En ayant pris conscience de tout cela, on aurait presque envie de dire que cet homme méritait le miracle qu’il était venu demander. Mais Jésus n’agit pas en fonction de nos mérites, c’est me semble-t-il ce que signifie le fait que le récit de la guérison de la belle-mère de Pierre ait été accolé au précédent. Il s’agit justement de montrer que si Jésus accomplit un miracle pour cet homme d’une si belle stature et occupant des fonctions importantes, il est capable de faire la même chose pour une vieille femme toute simple, une sans-grade.

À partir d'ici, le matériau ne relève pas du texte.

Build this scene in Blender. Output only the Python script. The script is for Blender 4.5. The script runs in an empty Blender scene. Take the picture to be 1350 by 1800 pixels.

Nous le savons, cette parole de l’officier est reprise dans la liturgie et nous la disons chaque jour avant de communier. « Je ne suis pas digne que tu entres sous mon toit, mais si tu dis une parole, ton serviteur sera guéri ! » Cette parole de l’officier, nous la disons alors que nous ne sommes pas aussi bon, pas aussi humble et pas aussi croyant que lui, mais nous la disons justement pour devenir meilleur, pour devenir plus humble et plus croyant. Oui, Seigneur, réponds à notre supplication quand nous te dirons : Seigneur, je ne suis pas digne de te recevoir mais dis seulement une parole et je serai guéri. Par ta présence, rends-nous meilleur, plus humble et plus croyant.
Merci pour cette homélie bien éclairante et bien lumineuse!!!